§ **TASK BRIEF**
Leave the pictures out and retype the lines from the beginning through the line with "above the floor", both ends included.
....
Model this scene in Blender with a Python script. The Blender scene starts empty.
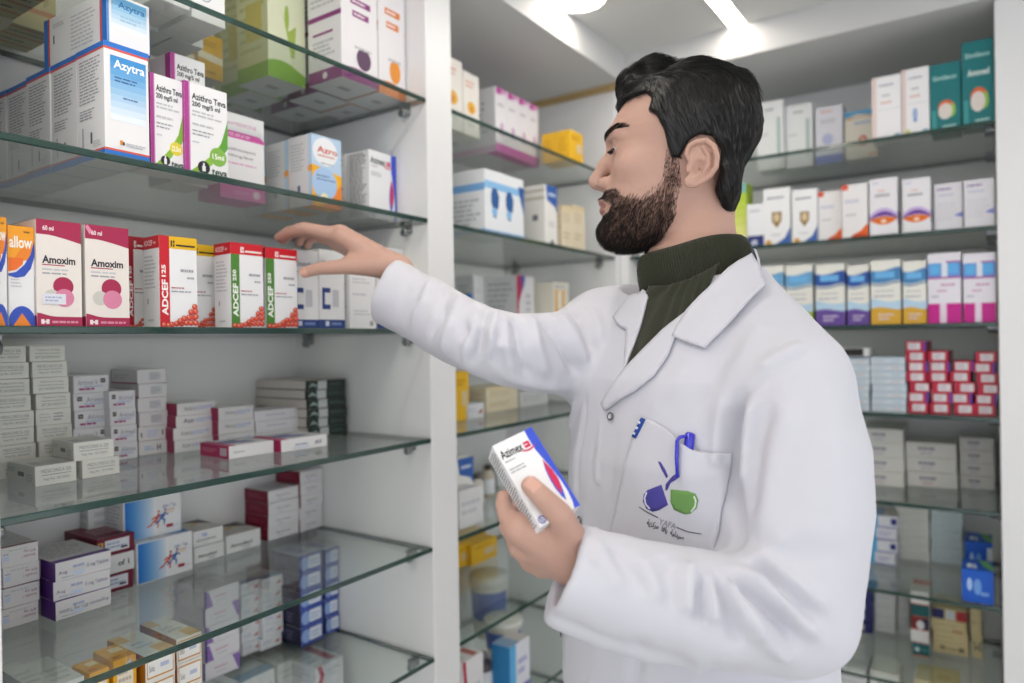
import bpy, bmesh, math, random
import numpy as np
from mathutils import Vector, Matrix
random.seed(11)
rng = np.random.default_rng(11)
scene = bpy.context.scene
COL = scene.collection
CZ = 1.45                                   # height of the camera above the floor

# ------------------------------------------------------------------ camera model (fitted to the shelf lines)
F_PX, YAW, PIT, ROL = 707.02, math.radians(34.1648), math.radians(-0.0621), math.radians(-0.8837)
def ray(u, v):
    x = (u-512)/F_PX; y = -(v-341.5)/F_PX
    c, s = math.cos(ROL), math.sin(ROL)
    x, y = c*x-s*y, s*x+c*y
    cp, sp = math.cos(PIT), math.sin(PIT)
    F, L, U = cp-y*sp, -x, sp+y*cp
    cy, sy = math.cos(YAW), math.sin(YAW)
    return Vector((F*cy-L*sy, F*sy+L*cy, U))
CAM = Vector((0, 0, CZ))
_fw = ray(512, 341.5).normalized(); _rt = (ray(1512, 341.5)-ray(512, 341.5)).normalized(); _up = _rt.cross(_fw)
def proj(p):
    q = Vector(p)-CAM; w = q.dot(_fw)
    return 512+F_PX*q.dot(_rt)/w, 341.5-F_PX*q.dot(_up)/w
def at(u, v, depth):                         # point seen at (u,v), this far along the view axis
    r = ray(u, v); return CAM + r*(depth/r.dot(_fw))
def on_z(u, v, z): r = ray(u, v); return CAM + r*((z-CZ)/r.z)
def on_y(u, v, y): r = ray(u, v); return CAM + r*(y/r.y)
def on_x(u, v, x): r = ray(u, v); return CAM + r*(x/r.x)
def xat(u, y, z):
    v = 340
    for _ in range(6):
        p = on_y(u, v, y); v = proj((p.x, y, z))[1]
    return p.x
def yat(u, x, z):
    v = 340
    for _ in range(6):
        p = on_x(u, v, x); v = proj((x, p.y, z))[1]
    return p.y

# ------------------------------------------------------------------ materials
def lin(h):
    h = h.lstrip('#'); c = [int(h[i:i+2], 16)/255 for i in (0, 2, 4)]
    return tuple((x/12.92 if x <= .04045 else ((x+.055)/1.055)**2.4) for x in c)+(1,)
_mats = {}
def mat(name, col, rough=.5, spec=.4, metal=0, bump=0, bscale=60, vary=0, coat=0, sheen=0):
    if name in _mats: return _mats[name]
    m = bpy.data.materials.new(name); m.use_nodes = True
    nt = m.node_tree; b = nt.nodes['Principled BSDF']
    c = lin(col) if isinstance(col, str) else col
    b.inputs['Base Color'].default_value = c; b.inputs['Roughness'].default_value = rough
    b.inputs['Specular IOR Level'].default_value = spec; b.inputs['Metallic'].default_value = metal
    b.inputs['Coat Weight'].default_value = coat; b.inputs['Sheen Weight'].default_value = sheen
    if bump or vary:
        tc = nt.nodes.new('ShaderNodeTexCoord'); n = nt.nodes.new('ShaderNodeTexNoise')
        n.inputs['Scale'].default_value = bscale; n.inputs['Detail'].default_value = 4
        nt.links.new(tc.outputs['Object'], n.inputs['Vector'])
        if bump:
            bp = nt.nodes.new('ShaderNodeBump'); bp.inputs['Strength'].default_value = bump; bp.inputs['Distance'].default_value = .002
            nt.links.new(n.outputs['Fac'], bp.inputs['Height']); nt.links.new(bp.outputs['Normal'], b.inputs['Normal'])
        if vary:
            mx = nt.nodes.new('ShaderNodeMix'); mx.data_type = 'RGBA'
            mx.inputs['A'].default_value = tuple(x*(1-vary) for x in c[:3])+(1,); mx.inputs['B'].default_value = tuple(min(1, x*(1+vary)) for x in c[:3])+(1,)
            nt.links.new(n.outputs['Fac'], mx.inputs['Factor']); nt.links.new(mx.outputs['Result'], b.inputs['Base Color'])
    _mats[name] = m
    return m
def ink(col): return mat('carton_print_'+col.lstrip('#'), col, .42, .35)
def glass_mat(name, tint, f0=.04):
    """thin sheet glass: clear with a faint tint, mirror share by Schlick's formula"""
    m = bpy.data.materials.new(name); m.use_nodes = True; nt = m.node_tree; nt.nodes.clear(); L = nt.links.new
    o = nt.nodes.new('ShaderNodeOutputMaterial'); t = nt.nodes.new('ShaderNodeBsdfTransparent'); g = nt.nodes.new('ShaderNodeBsdfGlossy')
    ge = nt.nodes.new('ShaderNodeNewGeometry'); dt = nt.nodes.new('ShaderNodeVectorMath'); dt.operation = 'DOT_PRODUCT'
    L(ge.outputs['Incoming'], dt.inputs[0]); L(ge.outputs['Normal'], dt.inputs[1])
    def mth(op, a, b=None):
        n = nt.nodes.new('ShaderNodeMath'); n.operation = op
        for i, q in enumerate((a, b)):
            if q is None: continue
            if isinstance(q, (int, float)): n.inputs[i].default_value = q
            else: L(q, n.inputs[i])
        return n.outputs[0]
    f = mth('ADD', mth('MULTIPLY', mth('POWER', mth('SUBTRACT', 1, mth('ABSOLUTE', dt.outputs['Value'])), 5), 1-f0), f0)
    mx = nt.nodes.new('ShaderNodeMixShader')
    t.inputs[0].default_value = lin(tint); g.inputs['Roughness'].default_value = .015
    L(f, mx.inputs[0]); L(t.outputs[0], mx.inputs[1]); L(g.outputs[0], mx.inputs[2])
    L(mx.outputs[0], o.inputs[0]); return m
def emit_mat(name, col, s):
    m = bpy.data.materials.new(name); m.use_nodes = True; b = m.node_tree.nodes['Principled BSDF']
    b.inputs['Base Color'].default_value = lin(col); b.inputs['Emission Color'].default_value = lin(col); b.inputs['Emission Strength'].default_value = s
    return m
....
§ **ANSWER TO THE PROBLEM**
Model this scene in Blender with a Python script. The Blender scene starts empty.
import bpy, bmesh, math, random
import numpy as np
from mathutils import Vector, Matrix
random.seed(11)
rng = np.random.default_rng(11)
scene = bpy.context.scene
COL = scene.collection
CZ = 1.45                                   # height of the camera above the floor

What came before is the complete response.